The literate man is one who is accustomed to the inner translation of sight into sound and of sound into sight, a complex activity for which he pays by psychic withdrawal, a weakening of sensuous life and a considerable lessening of the power of recall. But in return he obtains analytic mastery of specific areas of knowledge, and especially the power of applied science for social purposes. The increase of inner self-awareness resulting from the incessant translation of sound into sight and sight into sound also enhances his sense of individual identity and fosters that inner dialogue or conscience within, which we rightly associate with the very citadel [< civis] of civilized [< civis] awareness. (Printing and Social Change, 1959)

Historians see the forms of the great cities in the ancient world as manifesting all facets of human personality. Institutions, architectural and administrative, as extensions of our physical beings necessarily tend toward world-wide similarities. The central nervous system of the city [< civis] was the citadel [< civis]… (Understanding Media, 1964)

The 1959 passage from ‘Printing and Social Change’ continued:

In the new time which must be one of co-existence and pluralism there will be a basis for the simultaneous use of print and of all other media as well. To discover that basis now before we exhaust ourselves in moral denunciation and pointless clashes is urgently indicated. (Printing and Social Change, 1959)

The 1960 letter to Jackie Tyrwhitt cited above augmented these thoughts on “basis” from the previous year as follows:

By electricity, Jackie, we have not been driven out of our senses so much that our senses have been driven out of us. Before we can return to one another, a good deal of clarification is needed for the purposes of reconciliation. (…) Noise [in a communication system] is of course just any kind of irrelevance, and yet irrelevance is a needed margin for any kind of attention or center. In the field of attention, a center without a margin is the formula for hypnosis, stasis and paralysis. Again, when our senses are external to us, it becomes natural to regard a perpetual flow of programs5 through all media as indispensable to the community,6 just as much as the private individual considers that all of his senses should be receiving impressions all the time, even in sleep. 
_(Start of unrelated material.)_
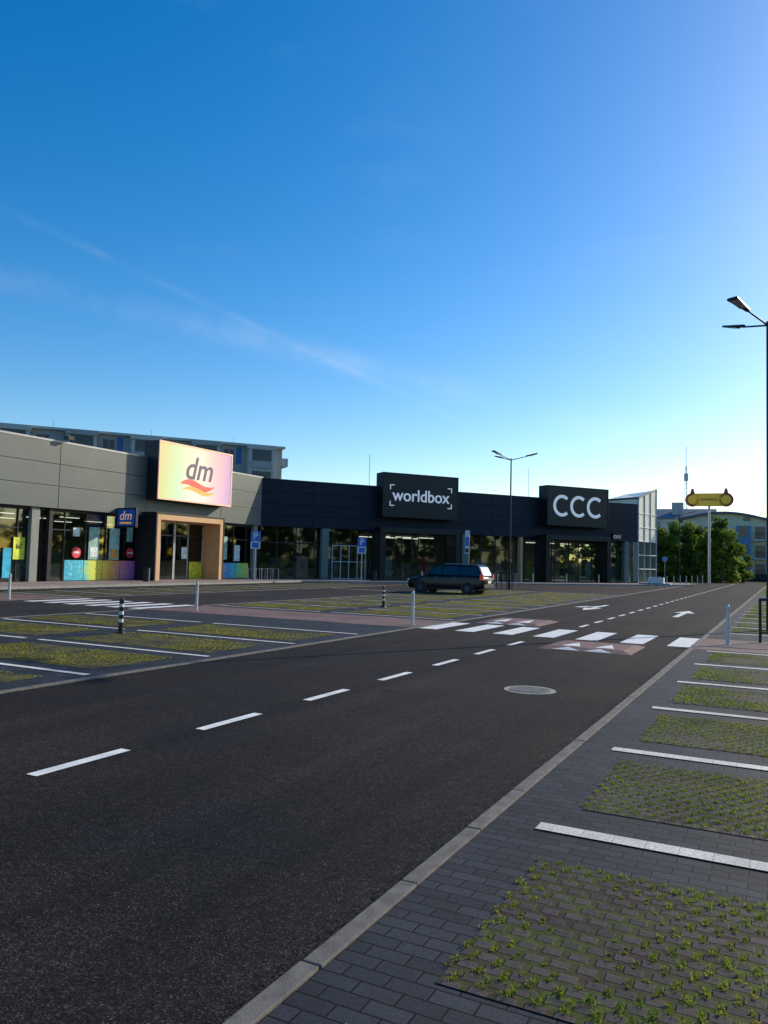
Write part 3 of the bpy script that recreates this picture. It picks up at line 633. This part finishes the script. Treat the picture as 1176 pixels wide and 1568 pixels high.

In McLuhan’s view, “reconciliation” required the reconstruction of the “citadel of individual consciousness”, and of the analogous social “central nervous system of the city”, as a dynamic yet ordered site of “evershifting ratios”. The need was for ‘pattern recognition’ of the spectrum of figure/ground relations through and as which that citadel both received and managed its formations. The great riddle was and is how to under-stand ‘management’ as something received:7

The problem (…) is assuming more and more the character of language itself, in which all words at all times implicate8 all the senses, but in evershifting ratios which permit ever new light to come through them. Is not this the problem that we have now to face in the management of inner and outer space — not fixed but ever new-made ratios, shifting always to maintain a maximal focal point of consciousness?9

“Of conscious” — an objective genitive!10

  1. McLuhan’s 1960 letter to Tyrwhitt is cited at length in this post.
  2. In McLuhan and Holeopathic Quadrophrenia: The Mouse-That-Roared Syndrome, Dobbs has the following fine insight — or insights: “humanity’s technological evolution had ended with television as all “hardware” had flipped and fused into “software” and what remained was a complex collective ESP, the patterns of which would be invoked by constant audience research, polling and surveillance. These new “weather” patterns, since they were multi-sensuous and abstract, McLuhan called “pollstergeists“. These are what plagued the human citadel of consciousness as it stared from its cave at the newly-retrieved quantum fluctuations of a still-born “astoneaged” society. The content of this situation, the human users and “media” themselves, imploded into a rapid, Sisyphean, and tetradic oscillation through the states of metaphor, metonymy, synechdoche, and irony which registered emotionally as states of paranoia, schizophrenia, hysteria, panic, and ecstasy. This is the condition I have designated as quadrophrenia in which the living metaphoric coherence of the collective consciousness appears to be usurped.”
  3. McLuhan to Jackie Tyrwhitt, December 23, 1960, Letters 277-278.
  4. McLuhan has ‘And’ here.
  5. ‘Programs’ should not be understood here in the sense of ‘computer programs’. McLuhan must have been thinking of something like radio or television ‘programs’. That he equates ‘programs’ with ‘impressions’ should be be noted. The idea is that impressions are already a complicated story as exemplified in our dreams.
  6. Cf, McLuhan to Harry Skornia, November 18 1958: “Big break-through in insight into TV came in NYC via Andre Girrard (sic, Girard) the painter who works for CBS and NBC. In a word, key fact about TV is that image is defined not by light on but by light through, exactly as stained glass principle of art form.  Makes me tingle all over just to see those words because very big matters hinge on this fact.  Opens up understanding fast.”
  7. Take Today may be read as an inquiry into this riddle.
  8. McLuhan has ‘comprise’ here instead of ‘implicate’.
  9. McLuhan to Tyrwhitt, December 23, 1960, full passage cited above.
  10. Consciousness is the always already having been achieved dynamic — as the always being achieved dynamic — of these “evershifting ratios”. The German word Gewesenheit captures the dynamic of this plurality (Ge-Wesen) as past (gewesen) and present (Gewesenheit).